Montag, 19. Mai 2008

Warum zahlen Männer für Sex?













Warum zahlen Männer für Sex? Während manche Psychologen gekauften Sex als gelebte Machtfantasien werten, halten andere die Freier für verhinderte Romantiker. Bild:
© Gehirn&Geist/Casper Sessler & Yannik Wegner


Aus: Gehirn&Geist, Juni 2008

Verhinderte Romantiker oder chauvinistische Frauenverachter? Psychologen erklären, warum Männer für Sex zahlen. Laut der Dienstleistungsgewerkschaft Verdi kommt es allein in Deutschland täglich zu mehr als einer Million Sex-Kontakten zwischen männlichen Kunden und den Anbieterinnen professioneller Liebesdienste. So unterschiedlich die Prostitutionsgesetze im internationalen Vergleich, so verschieden fallen auch die Meinungen von Forschern darüber aus, was für ein Typ Mensch Freier sind: Vom verklärten Bild verschmähter Liebessucher bis zu rachsüchtigen Frauenschändern reicht die Palette, wie die neue Ausgabe von Gehirn&Geist (6/2008) berichtet.

In Deutschland ist unter Wissenschaftlern die Ansicht verbreitet, der Sex-Käufer sei eine Art »Jedermann« mit Hang zur Romantik, dem das Liebesspiel mit seiner eigentlichen Partnerin nicht so recht glücken will. Auch der lebensfrohe Hedonist, der im Rotlichtmilieu seine erotischen Fantasien auslebt oder der sexuell Enttäuschte, für den der Verkehr mit einer Prostituierten »kompensatorische Funktion« hat, passt hier zu Lande ins Bild der Forscher. Kein Wunder, ist Prostitution doch in Deutschland erlaubt, wenn sie auch staatlichen Kontrollregeln unterliegt.
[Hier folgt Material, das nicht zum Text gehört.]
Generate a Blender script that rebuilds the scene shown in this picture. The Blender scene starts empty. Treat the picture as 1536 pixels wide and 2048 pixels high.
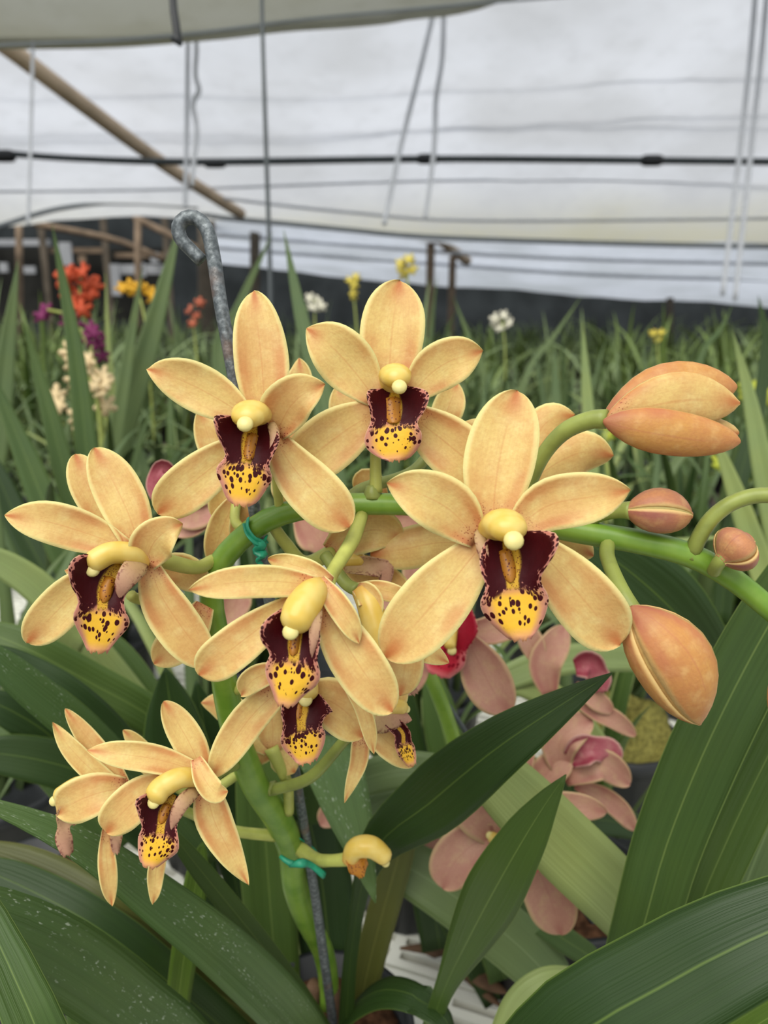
import bpy, math, random
from mathutils import Vector, Matrix, noise
R = random.Random(11)
sc = bpy.context.scene
col = sc.collection

# ------------------------------------------------------------------ camera, sky, sun, exposure
F = 1480.0                                   # focal length in pixels of a 1536 x 2048 frame
PITCH = math.atan2(1024 - 650, F)            # looking a little down
EYE = Vector((0, 0, 1.45))
cd = bpy.data.cameras.new('camera'); cam = bpy.data.objects.new('camera', cd); col.objects.link(cam)
cd.sensor_fit = 'VERTICAL'; cd.sensor_height = 36.0; cd.lens = F * 36.0 / 2048
cd.clip_start = 0.02; cd.clip_end = 200
cam.location = EYE; cam.rotation_euler = (math.pi/2 - PITCH, 0, 0)
cd.dof.use_dof = True; cd.dof.focus_distance = 0.335; cd.dof.aperture_fstop = cd.lens / 3.1
sc.camera = cam

w = bpy.data.worlds.new('sky'); sc.world = w; w.use_nodes = True
w.node_tree.nodes['Background'].inputs[0].default_value = (0.93, 0.97, 1.0, 1)   # even overcast sky
w.node_tree.nodes['Background'].inputs[1].default_value = 0.72
sd = bpy.data.lights.new('sun', 'SUN'); sun = bpy.data.objects.new('sun', sd); col.objects.link(sun)
sd.energy = 2.9; sd.angle = math.radians(55); sd.color = (1, 0.97, 0.9)          # sun softened by cloud
sun.rotation_euler = (math.radians(34), 0, math.radians(-24))
sc.view_settings.view_transform = 'Standard'; sc.view_settings.look = 'None'
sc.view_settings.gamma = 1; sc.view_settings.use_curve_mapping = False
sc.view_settings.exposure = 0.27
sc.cycles.max_bounces = 8; sc.cycles.transmission_bounces = 6; sc.cycles.transparent_max_bounces = 8

MC = Matrix.Rotation(math.pi/2 - PITCH, 3, 'X')
def P(px, py, d):
    """the place in the greenhouse seen at a pixel, d metres along the camera's axis"""
    return EYE + MC @ Vector(((px-768)/F*d, -(py-1024)/F*d, -d))

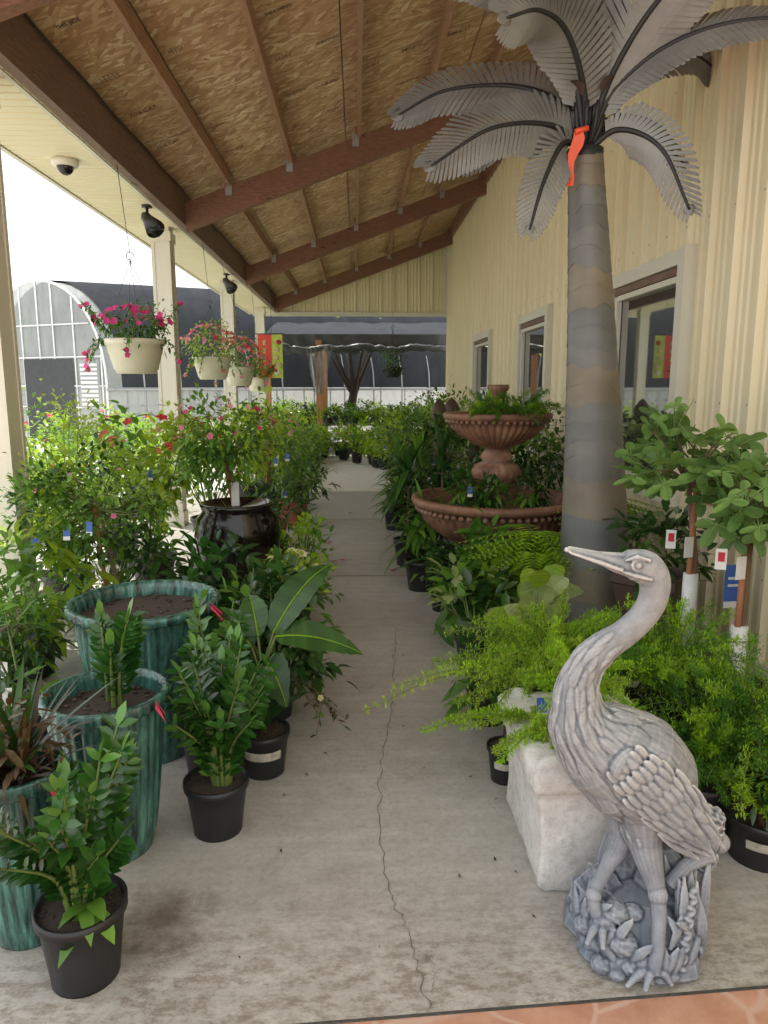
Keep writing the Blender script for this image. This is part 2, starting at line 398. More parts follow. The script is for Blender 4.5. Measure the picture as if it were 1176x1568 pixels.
def aspfern(mb,c,n,Ln,mats=('leaf_fern',),rise=.6,bias=(0,0,0)):
    for i in range(n):
        a=U(0,6.28); L=Ln*U(.5,1.15); el=U(.1,1.35)
        d=V((math.cos(a)*math.cos(el)+bias[0],math.sin(a)*math.cos(el)+bias[1],math.sin(el)*rise+.2+bias[2]))
        b=V(c); pts=cat([b,b+d*L*.5,b+d*L*.95+V((0,0,-.32*L*math.cos(el)))],18)
        mb.tube(pts,.0022,3,'stem',cap=False); mt=R.choice(mats); v0=U(0,.6)
        for k in range(4,19):
            t=(pts[min(k+1,18)]-pts[k-1]).normalized()
            for q in range(4):
                sd=rdir(); sd=(sd-t*sd.dot(t)).normalized(); bl=L*.105*(1-.7*(k/18)**2)*U(.6,1.2)
                bd=(sd+t*.6).normalized()
                for w in range(6):
                    pp=pts[k]+bd*bl*(w/5.0); nd=(rdir()+bd*.8)
                    mb.leaf(pp,nd,.018,.0042,mt,min(1,v0+U(0,.5)),0,0,0)
def fern(mb,c,n,Ln,mat='leaf_fern'):
    for i in range(n):
        a=U(0,6.28); L=Ln*U(.7,1.1); el=U(.5,1.3); b=V(c); h=V((math.cos(a),math.sin(a),0))
        pts=cat([b,b+h*L*.35*math.cos(el)+V((0,0,L*.5*math.sin(el))),b+h*L*.8+V((0,0,L*.35*math.sin(el)))],18)
        mb.tube(pts,.002,3,'stem',cap=False); v0=U(0,.6)
        for k in range(2,19):
            t=(pts[min(k+1,18)]-pts[k-1]).normalized(); sd=t.cross(V((0,0,1))).normalized()
            for sg in (-1,1):
                mb.leaf(pts[k],sd*sg+t*.3,L*.17*math.sin(math.pi*(k/19)**.7)+.01,.016,mat,v0+U(0,.4),0,.2,.1)
def strap(mb,c,n,L,W,mat,el=(.4,1.4),droop=.5,kind=6):
    for i in range(n):
        a=U(0,6.28); e=U(*el)
        mb.leaf(V(c)+V((U(-.02,.02),U(-.02,.02),U(-.02,.05))),(math.cos(a)*math.cos(e),math.sin(a)*math.cos(e),math.sin(e)),L*U(.6,1.1),W*U(.8,1.2),mat,U(0,1),kind,droop*U(.5,1.2)*math.cos(e),.25)
def figleaf(mb,p,d,L,mat,var):
    d=V(d).normalized(); up=V((U(-.8,.8),-.5+U(-.6,.6),1)); sd=d.cross(up).normalized(); nn=sd.cross(d); p=V(p)
    n=36; a0=p+d*L*.22
    rim=[]
    for i in range(n+1):
        a=-2.75+5.5*i/n
        lob=.20+.42*abs(math.cos(a*2.05))**1.1
        if abs(a)>1.9: lob*=.62
        q=a0+d*L*(lob*math.cos(a)*1.15)+sd*L*lob*math.sin(a)*1.0
        q+= -V((0,0,1))*.5*L*lob*lob+nn*(.07*L*abs(math.cos(a*2.05))-.05*L); rim.append(tuple(q))
    c=tuple(a0-nn*.06*L)
    for i in range(n):
        mb.add([c,rim[i],rim[i+1]],[(0,1,2)],mat,max(0,min(1,var+(.12 if i%9<4 else -.08))),True)
    mb.tube([p,a0,a0+d*L*.5-V((0,0,1))*.12*L-nn*.03*L],[.0016,.0014,.0006],4,'leaf_white',cap=False)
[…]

Ganz anders in den USA (mit Ausnahme von Nevada) oder Schweden: Hier können sowohl Sex-Dienstleister als auch Konsumenten strafrechtlich verfolgt werden. Umso radikaler fallen die Ansichten im angloamerikanischen Sprachraum aus: Die Soziologin Julia O’Connell Davidson von der britischen University of Nottingham etwa sieht die wahren Motive der Freier darin, sich an Frauen rächen zu wollen oder sie zu kontrollieren. O’Connell Davidson geht sogar so weit, Prostituierte als sozial »tote« Frauen zu bezeichnen und ihre Kunden der Nekrophilie zu bezichtigen, also eines Triebs in Bezug auf Leichen.

Bei allem Forscherzwist – bisherige Erkenntnisse lassen nicht den Schluss zu, dass es bestimmte Sozialcharakteristika gebe, die Freier von anderen Männern unterscheiden.